PetSmart sells silicon tube that is much more flexible and soft.  I may use that instead of the vinyl tubing. I've got my friend sewing the shirt panel.  So I'll add some updates once I put the system to the test.  I might just run some tests, and take temperature readings to see which material, vinyl or silicon, transfers the greatest amount of cold.




cool_shirt_front cools_shirt_back


Start out by putting on the shirt (TIGHT!) and your HANS and sit in
a chair. Mark on the shirt (water soluble markers from my daughter’s
art box worked great) where the HANS lays. Also mark 3″ or so above
where lap belt falls - that’ll be the bottom of the panels.


Cut out the panels. Center them on the shirt horizontally, and line
them up with the line you drew that’s 3″ above the lap belt. Sew up the
sides of the panels, then sew the channels that will guide the tubing.
The channels should be 1.5″ wide or so — but make sure there is an even
number of them so the tubing works out. I used 12 channels on both the
front and back.


Thread the vinyl tubing through the shirt, being careful to not
twist it in the shirt — it’s not a huge deal, but it will not lay flat
if there are twists. Leave 5 feet or so of extra tubing at the
beginning so you can have flexibility in where things go at the end.
The tubing should enter and leave the shirt on the same side, e.g. in
the front on the left, and out the back on the left.
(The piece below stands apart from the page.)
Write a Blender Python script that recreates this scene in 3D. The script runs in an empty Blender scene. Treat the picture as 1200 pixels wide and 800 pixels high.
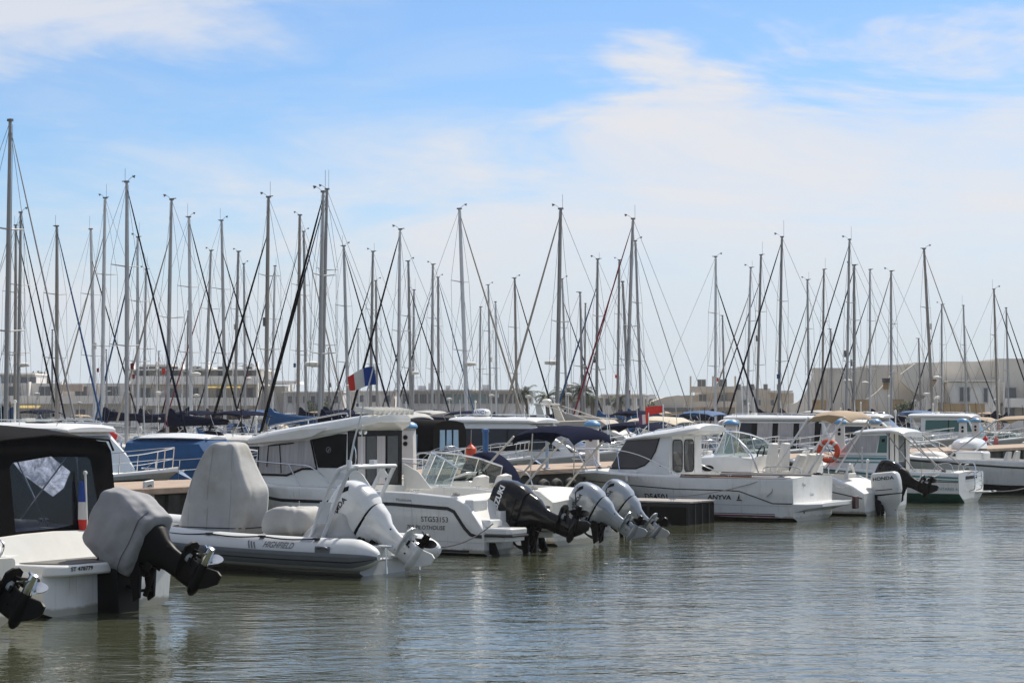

The vinyl on the left goes to the shirt, with McMaster-Carr quick disconnects in the middle.  I added the barbs for an emergency disconnect, in case somebody needed to pull me out of the car without having to push the button on the McMaster disconnect.  In reality, the vinyl tube would probably slip out of the quick disconnect with enough force.  I thought the barbs might make tech a little happier...


Shirt Connections


Finish Up

Wire up the pump, ideally with a fused and switched circuit. You
don’t want it on all the time, and if the pump burns up you don’t want
to take down the car’s electronics. Make a power distribution block
and fuse block that sits in the center console and used a metal toggle
switch for the pump circuit.  You can also use the Cool Shirt switch.  I think it is a digitally controlled rheostat that may reduce the chances of burning out the pump at lower voltages.  My car already had this installed so I'm using it.